[Aim]: Starting with the first line of the data below, copy each line up to and including the one containing "return finish(name, bm, m, parent, 60)". Pictures stay out.

· · · · ·

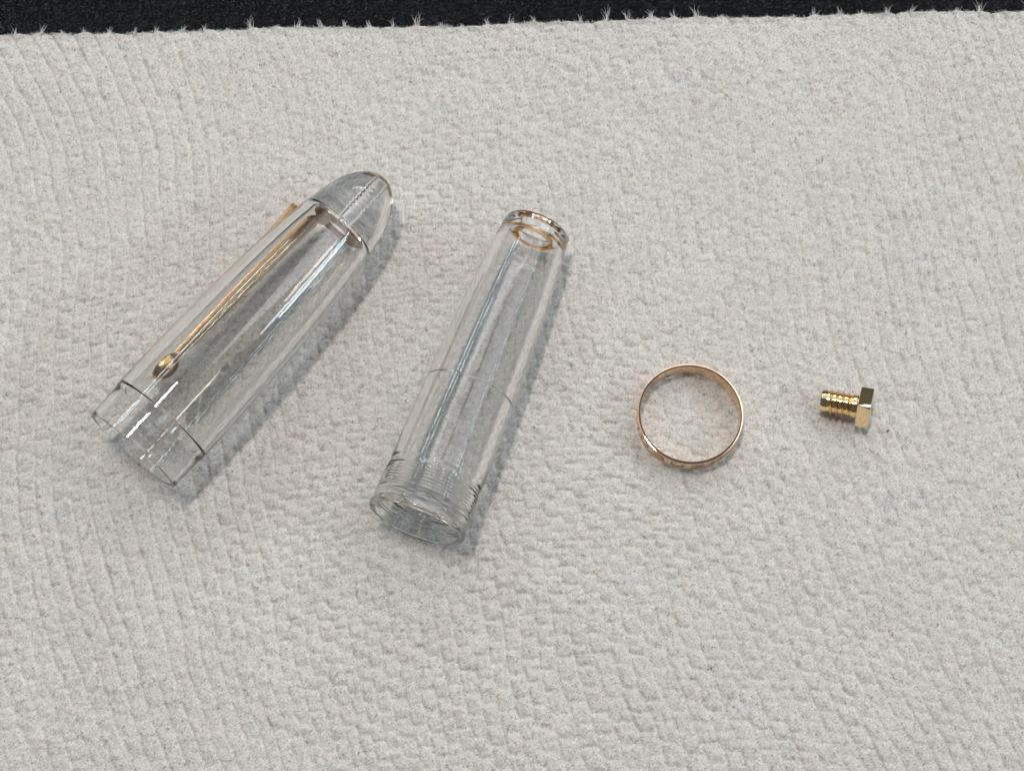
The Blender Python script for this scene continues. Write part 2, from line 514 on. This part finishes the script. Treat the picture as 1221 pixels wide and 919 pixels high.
inner += [(1.848, 0.438), (1.843, 0.441), (1.836, 0.447), (1.830, 0.449)]
inner += smooth_profile([(1.81, 0.450), (1.2, 0.466), (0.66, 0.478)], 5)
inner += [(s, 0.480) for s in np.linspace(0.62, 0.12, 70)]
inner += [(0.10, 0.495), (0.03, 0.54), (0.006, 0.560), (0.0, 0.575)]
TH1 = thread_r(T0, T1, PT, 0.010)
TH2 = thread_r(0.10, 0.36, 0.062, 0.012)


def barrel_r(s, r, t):
    if r > 0.55 and T0 <= s <= T1: return TH1(s, r, t)
    if abs(r - 0.480) < 1e-6: return TH2(s, r, t)
    return r


finish('barrel_body', revolve(outer + inner, 160, barrel_r, closed=True), M_GLASS, barrel, 28, caster=True)


def rough_ring(name, s, R, w, h, parent, m, a0=0, a1=2 * math.pi, seed=1, seg=90):
    """uneven smear of lacquer round the end"""
    rr = random.Random(seed); bm = bmesh.new(); prev = None; first = None
    ph = [rr.uniform(0, 6.28) for _ in range(6)]
    full = a1 - a0 > 6.2
    for i in range(seg + (0 if full else 1)):
        t = a0 + (a1 - a0) * i / seg
        f = 1 + 0.22 * math.sin(3 * t + ph[0]) + 0.16 * math.sin(7 * t + ph[1]) + 0.10 * math.sin(13 * t + ph[2])
        if not full: f *= min(1, 0.15 + 6 * i / seg, 0.15 + 6 * (seg - i) / seg)
        ring = []
        for k in range(8):
            b = 2 * math.pi * k / 8
            rad = R + w * f * math.cos(b)
            ring.append(bm.verts.new((s + h * f * math.sin(b), rad * math.cos(t), rad * math.sin(t))))
        if prev:
            for k in range(8): bm.faces.new((prev[k], prev[(k + 1) % 8], ring[(k + 1) % 8], ring[k]))
        else: first = ring
        prev = ring
    if full:
        for k in range(8): bm.faces.new((prev[k], prev[(k + 1) % 8], first[(k + 1) % 8], first[k]))
    else:
        bm.faces.new(first); bm.faces.new(prev[::-1])
    return finish(name, bm, m, parent, 60)


rough_ring('amber_ring', 4.090, 0.252, 0.028, 0.024, barrel, M_AMBER, seed=3)
rough_ring('amber_rim', 4.246, 0.418, 0.017, 0.012, barrel, M_AMBER, seed=5)
rough_ring('rim_chip', 4.256, 0.408, 0.022, 0.020, barrel, M_GLASS, math.radians(40), math.radians(78), 9, 24)
rough_ring('rim_chip', 4.252, 0.412, 0.022, 0.022, barrel, M_GLASS, math.radians(165), math.radians(200), 12, 24)

# ------------------------------------------------------------------ gold ring band
ring = root('cap_band', (2.242, -0.475, 0.0), (1, 0, 0), label='thin rose gold cap band ring with key pattern, lying flat between barrel and bolt', cat='ring')
RO, RI, RH = 0.666, 0.630, 0.275
prof = [(0.004, RI + 0.006), (0.0, RI + 0.012), (0.0, RO - 0.012), (0.006, RO - 0.003), (0.03, RO), (0.035, RO), (0.04, RO - 0.004), (0.045, RO - 0.005), (RH - 0.045, RO - 0.005),
        (RH - 0.04, RO - 0.004), (RH - 0.035, RO), (RH - 0.012, RO), (RH - 0.009, RO), (RH - 0.003, RO - 0.001), (RH - 0.001, RO - 0.003), (RH, RO - 0.007), (RH, RI + 0.004), (RH - 0.002, RI + 0.002), (RH - 0.006, RI), (RH - 0.012, RI), (0.012, RI)]
bm = revolve(prof, 180, closed=True)
bmesh.ops.transform(bm, matrix=Matrix.Rotation(math.radians(-90), 4, 'Y'), verts=bm.verts)
finish('band', bm, M_ROSE, ring, 22)


def curved_bars(bars, R, ht, name, parent, m, th0):
    """bars: (a0, a1, z0, z1) in cm along the band; flat strokes lying on the cylinder"""
    bm = bmesh.new()
    for a0, a1, z0, z1 in bars:
        n = max(2, int((a1 - a0) / 0.03)); prev = None
        for i in range(n + 1):
            t = th0 + (a0 + (a1 - a0) * i / n) / R
            d = Vector((math.cos(t), math.sin(t), 0))
            rg = [bm.verts.new(d * (R - 0.004) + Vector((0, 0, z0))), bm.verts.new(d * (R + ht) + Vector((0, 0, z0))),
                  bm.verts.new(d * (R + ht) + Vector((0, 0, z1))), bm.verts.new(d * (R - 0.004) + Vector((0, 0, z1)))]
            if prev:
                for k in range(4): bm.faces.new((prev[k], prev[(k + 1) % 4], rg[(k + 1) % 4], rg[k]))
            else: bm.faces.new(rg[::-1])
            prev = rg
        bm.faces.new(prev)
    return finish(name, bm, m, parent, 30)


NK = 16
for k in range(NK):
    th = 2 * math.pi * k / NK + 0.12
    z0, z1, e = 0.085, 0.20, 0.034
    if k % 2: bars = [(-0.085, -0.05, z0, z1), (0.05, 0.085, z0, z1), (-0.05, 0.05, z0, z0 + e)]
    else: bars = [(0.05, 0.085, z0, z1), (-0.085, 0.05, z1 - e, z1), (-0.085, 0.05, z0, z0 + e)]
    curved_bars(bars, RO - 0.005, 0.0035, 'key_mark', ring, M_ENGR, th)

# ------------------------------------------------------------------ gold bolt
bolt = root('gold_bolt', (3.915, -0.250, 0.165), (0.968, -0.250, 0.155), label='small shiny gold threaded bolt with a square head, right of the gold ring', cat='bolt')
prof = [(0.0, 0.0), (0.0, 0.112), (0.006, 0.130), (0.02, 0.142), (0.07, 0.148)]
prof += [(s, 0.130) for s in np.linspace(0.08, 0.385, 80)]
prof += [(0.39, 0.146), (0.40, 0.152), (0.45, 0.152), (0.455, 0.148), (0.47, 0.146), (0.475, 0.0)]
BT = thread_r(0.07, 0.39, 0.066, 1, 1)


def bolt_r(s, r, t):
    if abs(r - 0.130) < 1e-6:
        x = (s / 0.074 - t / (2 * math.pi)); x -= math.floor(x)
        w = min(1, max(0, 1 - abs(x - 0.5) / 0.27))
        fade = min(1, (s - 0.075) / 0.03, (0.388 - s) / 0.03)
        return 0.136 + 0.044 * (w ** 0.8) * max(0, fade)
    return r


finish('shank', revolve(prof, 96, bolt_r), M_BRASS, bolt, 50)
bm = bmesh.new()
hs_ = 0.182
bmesh.ops.create_cube(bm, size=1, matrix=Matrix.Rotation(math.radians(-26), 4, 'X') @ Matrix.Diagonal((0.165, 2 * hs_, 2 * hs_, 1)))
bmesh.ops.translate(bm, verts=bm.verts, vec=(0.55, 0, 0))
bmesh.ops.bevel(bm, geom=bm.edges, offset=0.010, segments=3, affect='EDGES', profile=0.5)
finish('head', bm, M_BRASS, bolt, 25)

# ------------------------------------------------------------------ crumb
bm = bmesh.new()
bmesh.ops.create_icosphere(bm, subdivisions=2, radius=0.016, matrix=Matrix.Diagonal((1.3, 0.7, 0.6, 1)))
for v in bm.verts: v.co *= random.uniform(0.75, 1.25)
o = finish('crumb', bm, M_CRUMB, None, 20)
o.location = (4.769, -0.613, 0.004); o.rotation_euler = (0, 0, 0.7)
tag(o, 'tiny brown crumb on the paper towel just below the bolt head', 'crumb')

· · · · ·

[Completed exercise]:
The Blender Python script for this scene continues. Write part 2, from line 514 on. This part finishes the script. Treat the picture as 1221 pixels wide and 919 pixels high.
inner += [(1.848, 0.438), (1.843, 0.441), (1.836, 0.447), (1.830, 0.449)]
inner += smooth_profile([(1.81, 0.450), (1.2, 0.466), (0.66, 0.478)], 5)
inner += [(s, 0.480) for s in np.linspace(0.62, 0.12, 70)]
inner += [(0.10, 0.495), (0.03, 0.54), (0.006, 0.560), (0.0, 0.575)]
TH1 = thread_r(T0, T1, PT, 0.010)
TH2 = thread_r(0.10, 0.36, 0.062, 0.012)


def barrel_r(s, r, t):
    if r > 0.55 and T0 <= s <= T1: return TH1(s, r, t)
    if abs(r - 0.480) < 1e-6: return TH2(s, r, t)
    return r


finish('barrel_body', revolve(outer + inner, 160, barrel_r, closed=True), M_GLASS, barrel, 28, caster=True)


def rough_ring(name, s, R, w, h, parent, m, a0=0, a1=2 * math.pi, seed=1, seg=90):
    """uneven smear of lacquer round the end"""
    rr = random.Random(seed); bm = bmesh.new(); prev = None; first = None
    ph = [rr.uniform(0, 6.28) for _ in range(6)]
    full = a1 - a0 > 6.2
    for i in range(seg + (0 if full else 1)):
        t = a0 + (a1 - a0) * i / seg
        f = 1 + 0.22 * math.sin(3 * t + ph[0]) + 0.16 * math.sin(7 * t + ph[1]) + 0.10 * math.sin(13 * t + ph[2])
        if not full: f *= min(1, 0.15 + 6 * i / seg, 0.15 + 6 * (seg - i) / seg)
        ring = []
        for k in range(8):
            b = 2 * math.pi * k / 8
            rad = R + w * f * math.cos(b)
            ring.append(bm.verts.new((s + h * f * math.sin(b), rad * math.cos(t), rad * math.sin(t))))
        if prev:
            for k in range(8): bm.faces.new((prev[k], prev[(k + 1) % 8], ring[(k + 1) % 8], ring[k]))
        else: first = ring
        prev = ring
    if full:
        for k in range(8): bm.faces.new((prev[k], prev[(k + 1) % 8], first[(k + 1) % 8], first[k]))
    else:
        bm.faces.new(first); bm.faces.new(prev[::-1])
    return finish(name, bm, m, parent, 60)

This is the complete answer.